| To be done |
Leave the pictures out and quote every line from the start of the listing to the line with "return pts, r_, np.clip(c, 0.003, 0.85)", inclusive.

| Data |
+ + + + + + +
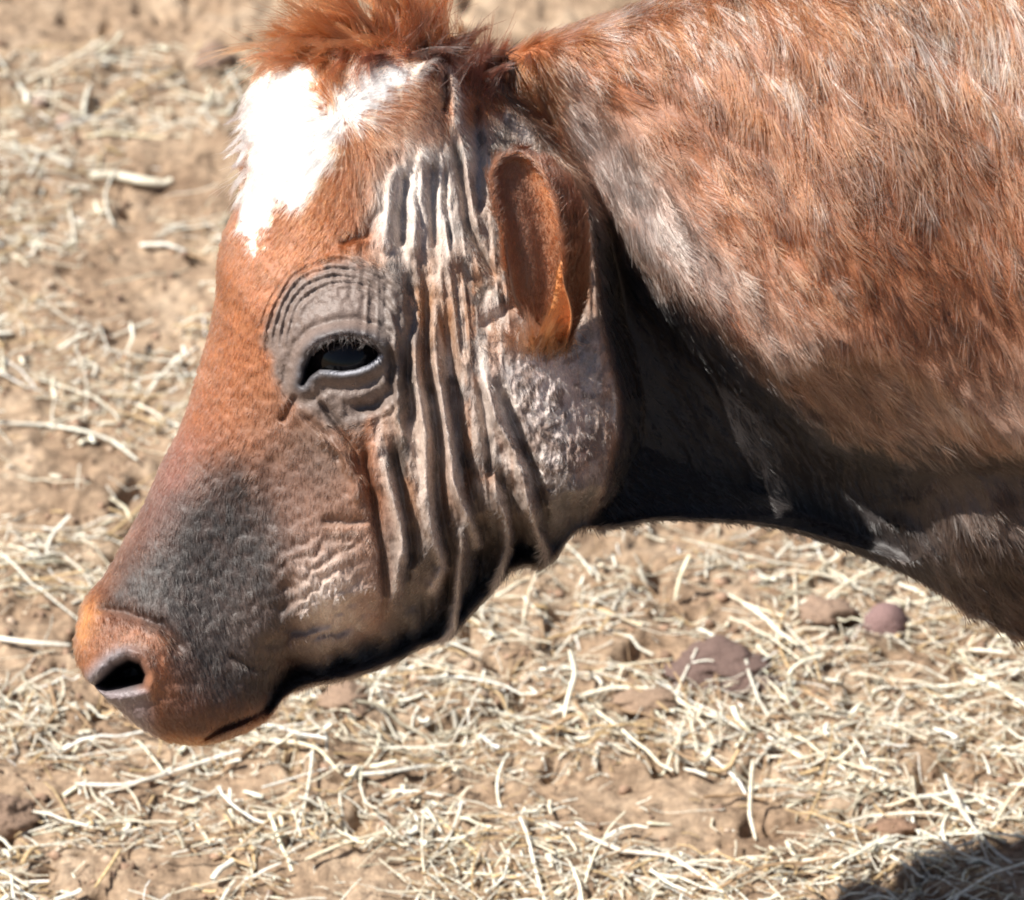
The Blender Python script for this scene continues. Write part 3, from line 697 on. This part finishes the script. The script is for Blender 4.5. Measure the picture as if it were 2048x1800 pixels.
# --- forelock: long hair thrown forward off the poll
UF, VF = U.ravel(), V.ravel(); POLL = np.where((np.tile(st_, NS) >= 0) & (UF > 440) & (UF < 1180) & ((VF < 450) | ((UF > 960) & (VF > 640) & (VF < 740))))[0][::3]
def tuft(name, N, src, direction, length, lift, base_col, spread, jit, radpx=0.6, n=7, droop=0.0):
    out = []; cols_ = []
    u0 = src[0] + rng.normal(0, 1, N) * src[2]; v0 = src[1] + rng.normal(0, 1, N) * src[3]
    kk = POLL[np.array([np.argmin((UF[POLL] - a) ** 2 + (VF[POLL] - b_) ** 2) for a, b_ in zip(u0, v0)])]
    p = P.reshape(-1, 3)[kk]; nn = Nrm.reshape(-1, 3)[kk]
    d = np.array(direction, float)[None] + rng.normal(0, jit, (N, 3)); d /= np.linalg.norm(d, axis=1, keepdims=True)
    fwv = to_world_vec(d)
    G = max(6, N // 34); gi = rng.integers(0, G, N)
    gp, gn, gd = p[:G], nn[:G], fwv[:G]
    near_ = np.argmin(((p[:, None] - gp[None]) ** 2).sum(2) + rng.random((N, G)) * (14 * K) ** 2, axis=1); gi = near_
    gL = (length[0] + (length[1] - length[0]) * rng.random(G)) * rng.uniform(0.75, 1.2, G)
    t = np.linspace(0, 1, n)[None, :, None]
    gb = rng.normal(0, 0.22, (G, 3))
    guide = (gL * K)[:, None, None] * (t * gd[:, None] + gn[:, None] * lift * (t - 0.5 * t ** 2) * 1.6 + gb[:, None] * t ** 2)
    off = (p - gp[gi])[:, None] * (1 - 0.82 * np.minimum(1, 1.5 * t))
    wild = (rng.normal(0, 1, (N, 3)) * (np.where(rng.random(N) < 0.15, 0.30, 0.07) * gL[gi] * K)[:, None])[:, None] * t ** 1.5
    pts = gp[gi][:, None] + off + guide[gi] * rng.uniform(0.7, 1.1, (N, 1, 1)) + wild
    gc = rng.uniform(0.45, 1.5, G)
    c = np.array(base_col)[None] * np.array((0.62, 0.5, 0.46)) * (gc[gi] * (0.75 + 0.5 * rng.random(N)))[:, None]
    r_ = (radpx * K) * np.linspace(1, 0.25, n)[None] * np.ones((N, 1))
    return pts, r_, np.clip(c, 0.003, 0.85)

T = [tuft('f', 1500, (690, 78, 62, 20), (-0.95, 0.0, 0.3), (60, 135), 0.40, (0.40, 0.15, 0.065), 0, 0.25, 0.85),
     tuft('f', 1200, (760, 60, 60, 20), (-0.7, -0.65, 0.2), (70, 140), 0.45, (0.36, 0.14, 0.06), 0, 0.28, 0.85),
     tuft('f', 900, (850, 74, 36, 20), (-0.15, -0.9, 0.2), (60, 120), 0.5, (0.20, 0.075, 0.035), 0, 0.25, 0.85),
     tuft('f', 700, (620, 108, 46, 14), (-0.75, 0.5, 0.3), (50, 100), 0.25, (0.38, 0.14, 0.06), 0, 0.22, 0.85),
     tuft('f', 420, (662, 120, 13, 12), (-0.02, 1, 0.25), (80, 130), 0.22, (0.36, 0.13, 0.05), 0, 0.08, 0.8),
     tuft('f', 900, (790, 105, 60, 16), (-0.25, 0.75, 0.4), (40, 85), 0.35, (0.17, 0.07, 0.045), 0, 0.3, 0.75),
     tuft('f', 600, (868, 108, 30, 14), (0.3, -0.2, 0.4), (40, 80), 0.4, (0.05, 0.025, 0.018), 0, 0.3, 0.75),
     tuft('f', 700, (955, 135, 26, 30), (0.25, -0.5, 0.3), (40, 80), 0.45, (0.11, 0.045, 0.03), 0, 0.3, 0.75)]
T2 = [tuft('f', 500, (1092, 700, 26, 10), (-0.05, -0.9, 0.55), (34, 80), 0.35, (0.42, 0.19, 0.085), 0, 0.2, 0.7),
      tuft('f', 500, (1060, 690, 40, 16), (-0.2, -0.8, 0.5), (26, 56), 0.3, (0.46, 0.30, 0.22), 0, 0.2, 0.6),
      tuft('f', 700, (496, 280, 5, 75), (-0.6, 0.75, 0.2), (22, 48), 0.22, (0.95, 0.95, 0.98), 0, 0.2, 0.6)]
T = T + T2
curves_obj('forelock', np.concatenate([x[0] for x in T]), np.concatenate([x[1] for x in T]), np.concatenate([x[2] for x in T]), M_FUR, calf)

# --- lashes of the near eye
NL = 150; f_ = rng.random(NL); lp = np.array([(636, 698), (662, 680), (700, 673), (740, 679), (766, 697)], float)
lu_ = np.interp(f_ * 4, np.arange(5), lp[:, 0]); lv_ = np.interp(f_ * 4, np.arange(5), lp[:, 1]) + rng.normal(0, 2.0, NL)
kk = np.array([np.argmin((U - a) ** 2 + (V - b_) ** 2 + (st_[None, :] < 0) * 1e9) for a, b_ in zip(lu_, lv_)])
ld = np.stack(((f_ - 0.55) * 0.9, 0.55 + 0 * f_, 0.8 + 0 * f_), -1)
LS = strands(P.reshape(-1, 3)[kk], Nrm.reshape(-1, 3)[kk], to_world_vec(ld), (26 + 16 * rng.random(NL)) * K, 0.75 + 0 * f_, 6, 0.25, 0.12)
curves_obj('eyelashes', LS, np.ones((NL, 1)) * K * np.linspace(0.7, 0.2, 6)[None], np.tile(np.array((0.02, 0.014, 0.012)), (NL, 1)), M_FUR, calf)

# --- short hair of the ears
es = []
for sign in (1, -1):
    o_, i_, A, B, co, cin = EARS[sign]
    for G, Cc, lenr, inn in ((o_, co, (22, 44), False), (i_, cin, (7, 18), True)):
        na, nb = A.shape; N = 7000 if sign > 0 else 1500
        i = rng.integers(0, na - 1, N); j = rng.integers(0, nb - 1, N); f1, f2 = rng.random((2, N, 1))
        p = G[i, j] * (1 - f1) + G[i + 1, j] * f1; p = p + (G[i, j + 1] - G[i, j]) * f2
        ta = G[i + 1, j] - G[i, j]; tb = G[i, j + 1] - G[i, j]
        nn = np.cross(ta, tb); nn /= np.linalg.norm(nn, axis=1, keepdims=True) + 1e-12
        out = o_[i, j] - i_[i, j]; sg = np.sign(np.sum(nn * out, 1, keepdims=True)); nn = nn * sg * (-1 if inn else 1)
        Lh = (lenr[0] + (lenr[1] - lenr[0]) * rng.random(N)) * K
        es.append((strands(p, nn, ta / (np.linalg.norm(ta, axis=1, keepdims=True) + 1e-9), Lh, 0.15 + 0.25 * rng.random(N), 5, 0.2, 0.2), Cc[i, j] * (0.6 + 0.8 * rng.random((N, 1)))))
    N = 1400
    i = rng.integers(int(na * 0.4), na - 1, N); j = np.where(rng.random(N) < 0.5, 0, nb - 1)
    p = o_[i, j]; out = o_[i, j] - o_.mean(axis=(0, 1)); out /= np.linalg.norm(out, axis=1, keepdims=True)
    ta = o_[i, j] - o_[i - 1, j]; ta /= np.linalg.norm(ta, axis=1, keepdims=True) + 1e-9
    es.append((strands(p, out, ta, (10 + 26 * rng.random(N)) * K, 0.2 + 0.6 * rng.random(N), 5, 0.3, 0.35), np.array((0.26, 0.12, 0.07)) * (0.5 + rng.random((N, 1)))))
EP = np.concatenate([e[0] for e in es]); EC = np.clip(np.concatenate([e[1] for e in es]) * np.array((0.62, 0.5, 0.46)), 0.003, 0.85)
curves_obj('ear_hair', EP, np.ones((len(EP), 5)) * K * np.array((0.5, 0.5, 0.45, 0.35, 0.15)), EC, M_FUR, calf)

# ------------------------------------------------------------------ ground
def ground_h(x, y):
    h = 0.016 * (fbm(x / 0.16, y / 0.16, 201, 3) - 0.5) + 0.011 * (fbm(x / 0.04, y / 0.04, 211, 3) - 0.5)
    cl = fbm(x / 0.016, y / 0.016, 221, 3); patch = sstep(0.45, 0.6, fbm(x / 0.12, y / 0.12, 231, 2))
    h = h + 0.0085 * (cl - 0.5) * (0.55 + patch) + 0.0045 * (fbm(x / 0.0075, y / 0.0075, 241, 2) - 0.5)
    pit = sstep(0.70, 0.80, fbm(x / 0.035, y / 0.035, 251, 2)); h = h - 0.012 * pit
    return h
def axis(lo, hi, fine, far):
    a = list(np.arange(lo, hi, fine)); s = fine; x = lo
    left = []
    while x > -far: s *= 1.25; x -= s; left.append(x)
    s = fine; x = a[-1]; right = []
    while x < far: s *= 1.25; x += s; right.append(x)
    return np.array(left[::-1] + a + right)
gx = axis(-0.62, 0.62, 0.0022, 120); gy = axis(-0.25, 1.45, 0.0030, 120)
X, Y = np.meshgrid(gx, gy, indexing='ij')
Z = ground_h(X, Y)
n2 = len(gy); i, j = np.meshgrid(np.arange(len(gx) - 1), np.arange(n2 - 1), indexing='ij')
fs = np.stack((i * n2 + j, (i + 1) * n2 + j, (i + 1) * n2 + j + 1, i * n2 + j + 1), -1).reshape(-1, 4)
m, t, b = new_mat('dry_dirt'); b.inputs['Roughness'].default_value = 0.95; b.inputs['Specular IOR Level'].default_value = 0.15
tc = t.nodes.new('ShaderNodeTexCoord')
def tex(scale, detail=6, rough=0.6):
    n = t.nodes.new('ShaderNodeTexNoise'); n.inputs['Scale'].default_value = scale; n.inputs['Detail'].default_value = detail; n.inputs['Roughness'].default_value = rough
    t.links.new(tc.outputs['Object'], n.inputs['Vector']); return n
n1 = tex(14); n2_ = tex(120, 8, 0.7); n3 = tex(420, 4)
r1 = t.nodes.new('ShaderNodeValToRGB')
e = r1.color_ramp.elements; e[0].position = 0.30; e[0].color = (0.20, 0.136, 0.092, 1); e[1].position = 0.70; e[1].color = (0.46, 0.362, 0.27, 1)
x_ = e.new(0.5); x_.color = (0.345, 0.254, 0.178, 1)
r2 = t.nodes.new('ShaderNodeValToRGB'); e = r2.color_ramp.elements; e[0].position = 0.32; e[0].color = (0.45, 0.42, 0.40, 1); e[1].position = 0.72; e[1].color = (1.45, 1.42, 1.35, 1)
mx = t.nodes.new('ShaderNodeMix'); mx.data_type = 'RGBA'; mx.blend_type = 'MULTIPLY'; mx.inputs[0].default_value = 0.9
t.links.new(n1.outputs['Fac'], r1.inputs[0]); t.links.new(n2_.outputs['Fac'], r2.inputs[0]); t.links.new(r1.outputs[0], mx.inputs[6]); t.links.new(r2.outputs[0], mx.inputs[7])
t.links.new(mx.outputs[2], b.inputs['Base Color'])
bp = t.nodes.new('ShaderNodeBump'); bp.inputs['Strength'].default_value = 0.7; bp.inputs['Distance'].default_value = 0.003
t.links.new(n3.outputs['Fac'], bp.inputs['Height']); t.links.new(bp.outputs[0], b.inputs['Normal'])
M_DIRT = m
g = mesh_obj('ground', np.stack((X, Y, Z), -1).reshape(-1, 3), fs, M_DIRT)
tag(g, 'dry brown dirt ground strewn with straw', 'ground', kind='structure')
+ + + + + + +
| Solution below |
The Blender Python script for this scene continues. Write part 3, from line 697 on. This part finishes the script. The script is for Blender 4.5. Measure the picture as if it were 2048x1800 pixels.
# --- forelock: long hair thrown forward off the poll
UF, VF = U.ravel(), V.ravel(); POLL = np.where((np.tile(st_, NS) >= 0) & (UF > 440) & (UF < 1180) & ((VF < 450) | ((UF > 960) & (VF > 640) & (VF < 740))))[0][::3]
def tuft(name, N, src, direction, length, lift, base_col, spread, jit, radpx=0.6, n=7, droop=0.0):
    out = []; cols_ = []
    u0 = src[0] + rng.normal(0, 1, N) * src[2]; v0 = src[1] + rng.normal(0, 1, N) * src[3]
    kk = POLL[np.array([np.argmin((UF[POLL] - a) ** 2 + (VF[POLL] - b_) ** 2) for a, b_ in zip(u0, v0)])]
    p = P.reshape(-1, 3)[kk]; nn = Nrm.reshape(-1, 3)[kk]
    d = np.array(direction, float)[None] + rng.normal(0, jit, (N, 3)); d /= np.linalg.norm(d, axis=1, keepdims=True)
    fwv = to_world_vec(d)
    G = max(6, N // 34); gi = rng.integers(0, G, N)
    gp, gn, gd = p[:G], nn[:G], fwv[:G]
    near_ = np.argmin(((p[:, None] - gp[None]) ** 2).sum(2) + rng.random((N, G)) * (14 * K) ** 2, axis=1); gi = near_
    gL = (length[0] + (length[1] - length[0]) * rng.random(G)) * rng.uniform(0.75, 1.2, G)
    t = np.linspace(0, 1, n)[None, :, None]
    gb = rng.normal(0, 0.22, (G, 3))
    guide = (gL * K)[:, None, None] * (t * gd[:, None] + gn[:, None] * lift * (t - 0.5 * t ** 2) * 1.6 + gb[:, None] * t ** 2)
    off = (p - gp[gi])[:, None] * (1 - 0.82 * np.minimum(1, 1.5 * t))
    wild = (rng.normal(0, 1, (N, 3)) * (np.where(rng.random(N) < 0.15, 0.30, 0.07) * gL[gi] * K)[:, None])[:, None] * t ** 1.5
    pts = gp[gi][:, None] + off + guide[gi] * rng.uniform(0.7, 1.1, (N, 1, 1)) + wild
    gc = rng.uniform(0.45, 1.5, G)
    c = np.array(base_col)[None] * np.array((0.62, 0.5, 0.46)) * (gc[gi] * (0.75 + 0.5 * rng.random(N)))[:, None]
    r_ = (radpx * K) * np.linspace(1, 0.25, n)[None] * np.ones((N, 1))
    return pts, r_, np.clip(c, 0.003, 0.85)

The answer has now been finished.